వ్యాఖ్యానం ప్రస్తుతం ఆంగ్లంలో మాత్రమే అందుబాటులో ఉంది. తెలుగు అనువాదం పురోగతిలో ఉంది.
Leviticus 2 — The Meat Offering of Fine Flour
The meat offering — better translated grain offering, since no flesh was involved. Of fine flour, with oil and frankincense. Unleavened. Without honey. Always with salt. A handful was burned with the frankincense on the altar; the rest belonged to the priests. A picture of the perfect humanity of Christ — sinless, indwelt by the Spirit, fragrant, never corrupted.
“Every oblation of thy meat offering shalt thou season with salt.”
— Leviticus 2:13
- v.1-3 Meat offering of fine flour with oil and frankincense
- v.4-10 Meat offering baked, fried, or in the pan
- v.11-13 No leaven or honey; always with salt
- v.14-16 Meat offering of firstfruits
The memorial. Only a handful was burned; the rest belonged to the priests as food. The handful remembered before God; the rest sustained His servants.
Acts 10:4 — Cornelius's prayers and alms came up for a memorial before God. The principle endures. Not every act of devotion is consumed at the altar; some sustains those who minister. God knows how to distribute what is brought to Him.
No leaven. Leaven in Scripture is the symbol of sin's spreading influence. Christ's humanity was without leaven — sinless. 1 Corinthians 5:7-8 — Christ our passover is sacrificed for us... let us keep the feast... with the unleavened bread of sincerity and truth.
No honey. Sweetness without nutritional substance. The meat offering had to be substantial, not merely pleasant. Real spirituality has weight; sweetened sentimentality does not last in the fire.
The salt of the covenant. Salt preserves and seasons; it is incorruptible. Covenant of salt is a biblical phrase for enduring covenant (Numbers 18:19; 2 Chronicles 13:5).
Mark 9:50 — Have salt in yourselves, and have peace one with another. Colossians 4:6 — Let your speech be alway with grace, seasoned with salt. The salt that seasoned the offering seasons the believer's words and life.

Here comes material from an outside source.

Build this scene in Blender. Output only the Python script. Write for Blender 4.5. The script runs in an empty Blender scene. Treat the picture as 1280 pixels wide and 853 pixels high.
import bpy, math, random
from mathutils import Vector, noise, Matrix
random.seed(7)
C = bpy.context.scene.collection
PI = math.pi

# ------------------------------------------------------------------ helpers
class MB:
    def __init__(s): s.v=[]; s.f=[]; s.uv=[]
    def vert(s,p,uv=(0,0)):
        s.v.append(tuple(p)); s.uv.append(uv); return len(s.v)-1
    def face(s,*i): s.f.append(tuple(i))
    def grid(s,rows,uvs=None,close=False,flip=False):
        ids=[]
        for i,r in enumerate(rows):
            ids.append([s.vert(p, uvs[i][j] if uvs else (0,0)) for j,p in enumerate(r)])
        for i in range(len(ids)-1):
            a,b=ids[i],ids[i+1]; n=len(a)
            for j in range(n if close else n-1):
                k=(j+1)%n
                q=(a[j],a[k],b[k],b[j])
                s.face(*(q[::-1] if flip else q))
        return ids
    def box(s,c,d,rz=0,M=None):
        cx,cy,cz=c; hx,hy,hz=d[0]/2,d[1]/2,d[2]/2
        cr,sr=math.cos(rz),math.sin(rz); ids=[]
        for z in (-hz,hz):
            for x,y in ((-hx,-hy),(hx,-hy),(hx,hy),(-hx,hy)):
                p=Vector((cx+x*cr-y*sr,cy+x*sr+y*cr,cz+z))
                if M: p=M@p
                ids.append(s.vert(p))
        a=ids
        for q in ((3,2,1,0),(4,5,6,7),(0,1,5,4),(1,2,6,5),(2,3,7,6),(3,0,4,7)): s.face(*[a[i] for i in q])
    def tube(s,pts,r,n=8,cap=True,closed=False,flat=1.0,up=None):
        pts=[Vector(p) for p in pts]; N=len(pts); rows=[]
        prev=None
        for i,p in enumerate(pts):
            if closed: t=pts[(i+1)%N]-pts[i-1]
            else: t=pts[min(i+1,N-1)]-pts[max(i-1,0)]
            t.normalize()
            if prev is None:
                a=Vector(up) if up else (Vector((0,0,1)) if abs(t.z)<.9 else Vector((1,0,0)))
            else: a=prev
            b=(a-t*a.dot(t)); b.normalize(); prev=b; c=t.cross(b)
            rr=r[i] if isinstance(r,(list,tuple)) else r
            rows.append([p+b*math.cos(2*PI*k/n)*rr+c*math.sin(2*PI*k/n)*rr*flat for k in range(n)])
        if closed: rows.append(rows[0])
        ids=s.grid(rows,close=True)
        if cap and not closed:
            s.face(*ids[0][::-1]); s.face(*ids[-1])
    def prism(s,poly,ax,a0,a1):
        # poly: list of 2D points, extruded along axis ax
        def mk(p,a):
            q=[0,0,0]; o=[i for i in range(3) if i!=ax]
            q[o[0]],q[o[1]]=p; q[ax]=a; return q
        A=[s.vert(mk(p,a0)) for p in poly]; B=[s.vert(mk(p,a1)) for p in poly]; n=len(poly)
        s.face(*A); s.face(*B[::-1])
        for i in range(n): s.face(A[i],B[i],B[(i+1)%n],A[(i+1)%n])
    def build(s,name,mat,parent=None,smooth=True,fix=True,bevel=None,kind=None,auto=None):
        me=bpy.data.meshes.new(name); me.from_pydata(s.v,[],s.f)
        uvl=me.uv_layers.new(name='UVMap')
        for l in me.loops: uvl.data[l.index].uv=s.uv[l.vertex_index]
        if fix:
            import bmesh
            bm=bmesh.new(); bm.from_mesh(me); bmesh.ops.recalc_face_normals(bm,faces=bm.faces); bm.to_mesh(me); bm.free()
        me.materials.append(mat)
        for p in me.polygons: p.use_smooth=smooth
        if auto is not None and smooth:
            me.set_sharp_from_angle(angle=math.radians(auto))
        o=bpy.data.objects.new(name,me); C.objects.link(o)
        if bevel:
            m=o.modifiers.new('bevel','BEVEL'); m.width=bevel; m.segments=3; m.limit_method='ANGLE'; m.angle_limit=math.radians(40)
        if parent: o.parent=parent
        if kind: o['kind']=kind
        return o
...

Examine the meat-offering qualities of your inner life. Is the flour of your character finely milled — even, balanced, with no lumpy parts of self rising above the rest? Is the oil of the Spirit poured upon it? Is the frankincense of prayer rising? Or has leaven crept in? Have you settled for honey-sweet feelings instead of salt-seasoned substance? The meat offering is a portrait of the believer's inner life God receives.
Christ is the perfect meat offering. His humanity was fine flour — perfectly balanced, sinless, beaten down by suffering to absolute evenness. He was anointed with the oil of the Spirit (Luke 4:18). He was the fragrant frankincense of perfect prayer. He had no leaven — holy, harmless, undefiled (Hebrews 7:26). He was the salt of the new covenant. Leviticus 2 is the most detailed picture of Christ's sinless humanity in the Old Testament.
Fine flour. Not coarse, not lumpy — beaten down to absolute evenness. Every grain ground equally fine. A picture of the perfectly even, perfectly balanced humanity of Christ. No spiritual lumps, no uneven temperament, no sharp grain rising above another.
Oil — picture of the Spirit. Frankincense — picture of fragrant prayer and devotion. The flour, the oil, and the frankincense together depict the perfect Man, Spirit-filled and continually fragrant before God.